Publicysta: debata na temat antysemityzmu jest zdominowana przez typowy niemiecki ton ustępstw
W dzienniku "Welt" publicysta Ulf Poschardt podkreślił: "Niemcy kochają i pielęgnują swoje złudzenia. Debata na temat antysemityzmu jest zatem zdominowana przez typowy niemiecki ton ustępstw. Czyniąc to, nie możemy uniknąć smutnej rzeczywistości - problem dotyczy również społeczności arabskich i muzułmańskich".
Zdaniem publicysty problem "dotyka tabu: tej wygodnej iluzji, że nienawiść nie istnieje, że biedni imigranci wyznania muzułmańskiego nie są tacy, że nic nie może naprawdę zagrozić naszemu otwartemu, liberalnemu społeczeństwu".
"Moralizowanie czyni cię ślepym, jeśli od początku dzielisz świat na dobro i zło, zamiast najpierw pozwolić sobie na zmierzenie się z rzeczywistością w całej jej barwności" - napisał Poschardt. "Jakkolwiek ujmujące było 'Refugees welcome' (akcja na rzecz uchodźców - red.) i jak wzruszająca może być akcja ratunkowa na morzu: polityka migracyjna, która zbiera jedynie poklask zadufanych w sobie, aby następnie pozostawić innych samych z konsekwencjami porażki, wydaje się albo ignorancją, albo cynizmem" - dodał.
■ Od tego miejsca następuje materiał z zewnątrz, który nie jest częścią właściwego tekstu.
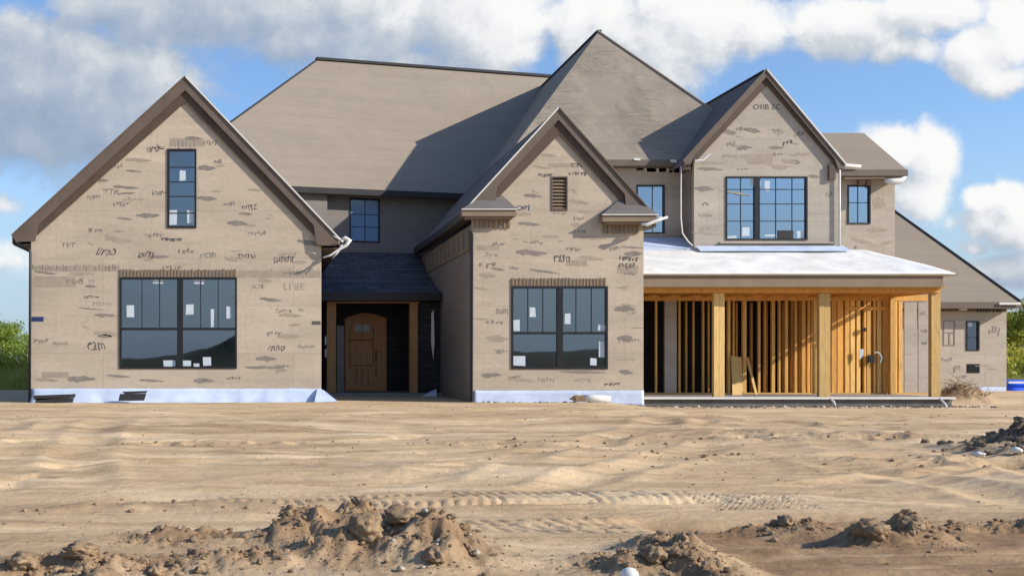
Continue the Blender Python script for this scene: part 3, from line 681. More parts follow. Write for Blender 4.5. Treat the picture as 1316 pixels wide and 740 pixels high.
# ================================================================ RIGHT GABLE WING
YR = 31.0; YRf = 30.87; FR = Frame(0, YR)
RX0, RX1 = PX(892, YR), PX(1078, YR)
pk = (985, 90); tl = (878, 207); tr = (1087, 212)
hr = FR.rect(932.5, 227, 1037.5, 308.5)
ml = wall_mb(FR, [(RX0, 3.9), (RX1, 3.9), (RX1, FR.pt(0, 196)[1]), FR.pt(985, 110), (RX0, FR.pt(0, 200)[1])], [R4(hr)])
ml.build('wall', M['wall2'], HOUSE)['label'] = 'upper right gable wall with faded print'
rakes(FR, YRf, YR, pk, tl, tr, 9, 11, (5, 14))
a = Vector(P(*pk, YRf)); b = Vector(P(*tl, YRf)); c = Vector(P(*tr, YRf)); s5 = Vector((0,.052,-.02)); bk = Vector((0, 7.5, 0))
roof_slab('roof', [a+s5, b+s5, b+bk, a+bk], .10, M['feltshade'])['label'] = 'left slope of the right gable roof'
roof_slab('roof', [a+s5+Vector((.003,0,0)), c+s5, c+bk, a+bk+Vector((.003,0,0))], .10, M['felt'])
mb = MB(); mb.bar(a+Vector((0,.1,.0)), a+bk, .10, .05); mb.build('ridge_cap', M['ridge'], HOUSE)
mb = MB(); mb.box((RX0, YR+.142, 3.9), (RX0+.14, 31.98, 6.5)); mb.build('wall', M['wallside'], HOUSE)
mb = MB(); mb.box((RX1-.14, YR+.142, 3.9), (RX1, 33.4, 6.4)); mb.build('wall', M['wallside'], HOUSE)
mb = MB(); FR.box(mb, RX0+.2, RX1-.2, 4.2, 6.4, -1.9, -2.0); mb.build('interior_partition', M['interior'], HOUSE)
wr = window(FR, hr, HOUSE, (.385,), (), True, (.19,.62,.82), (.30,.57,.80), [(965,228.5,978,239),(983,232,990,245),(935,303,947,306.5),(955,292,964,303),(983,301,998,304),(1025,297,1034,306.5)], glass='glassblue', fw=.04, label='wide gridded window in the upper right gable')
mb = MB(); a0, z0, a1, z1 = FR.rect(1000, 296, 1020, 306.5); FR.box(mb, a0, a1, z0, z1, -.036, -.02); mb.build('missing_light', M['ridge'], wr)
mb = MB(); FR.box(mb, hr[0]-.18, hr[2]+.7, hr[1]-.10, hr[1]-.06, .001, .08); mb.build('window_sill', M['wall2'], wr)
st = MB()
put_text(st, FR, 'OIIB', 978, 138, 25, 9, 0, 0, jit=.25); put_text(st, FR, 'EC', 997.5, 138, 13, 9, 0, 0, jit=.25)
put_text(st, FR, 'rv', 907, 262, 10, 6, 0, .1); put_text(st, FR, 'un', 906, 293, 16, 7, 2, 0)
for i, (x, y, w, h) in enumerate([(968,168,20,7),(1001,170,14,9),(944,187,18,4),(998,190,18,6),(958,201,16,5),(1014,208,20,6),(905,243,24,10),(945,248,40,3),(915,210,30,4),(1046,227,14,6),(905,300,30,3),(1022,185,12,4),(938,170,18,8)]): smear(st, FR, x, y, w, h, 1 if i % 3 == 0 else 2, random.uniform(-.2, .02))
for x, y, w, h, n in [(1028,173,14,7,4),(952,166,14,6,4),(1000,198,14,4,3),(1065,250,8,6,3)]: dashes(st, FR, x, y, w, h, n, 1)
extra_marks(st, FR, 900, 1068, 150, 312, 14, lambda x, y: clear_of(x, y, (932,227,1038,309)) and y > 135+abs(x-985)*1.0)
st.build('stamped_print', PR, HOUSE)
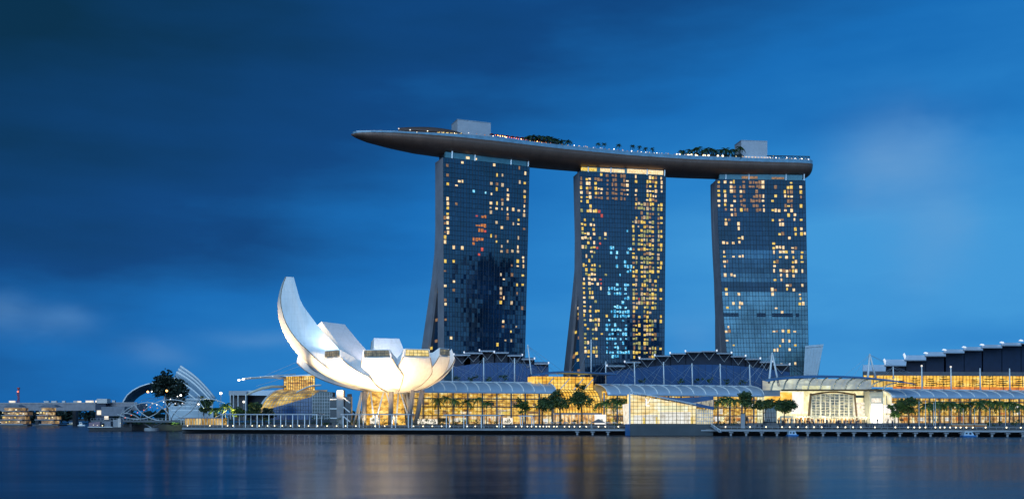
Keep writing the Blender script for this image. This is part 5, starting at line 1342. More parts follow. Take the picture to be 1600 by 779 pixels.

Niemcy mają iluzje tego, że "państwo może wszystko zrobić lepiej, że kapitalizm jest zły i istnieje trzecia droga, że podziwia się naszą transformację energetyczną, że naiwność w polityce zagranicznej jest ceniona jako plon z naszych doświadczeń historycznych, że język gender ogranicza przemoc wobec kobiet. Wszystkie te przekonania zaślepiły kraj na rzeczywistość społeczną, która nie ma z nimi nic wspólnego" - uważa dziennikarz.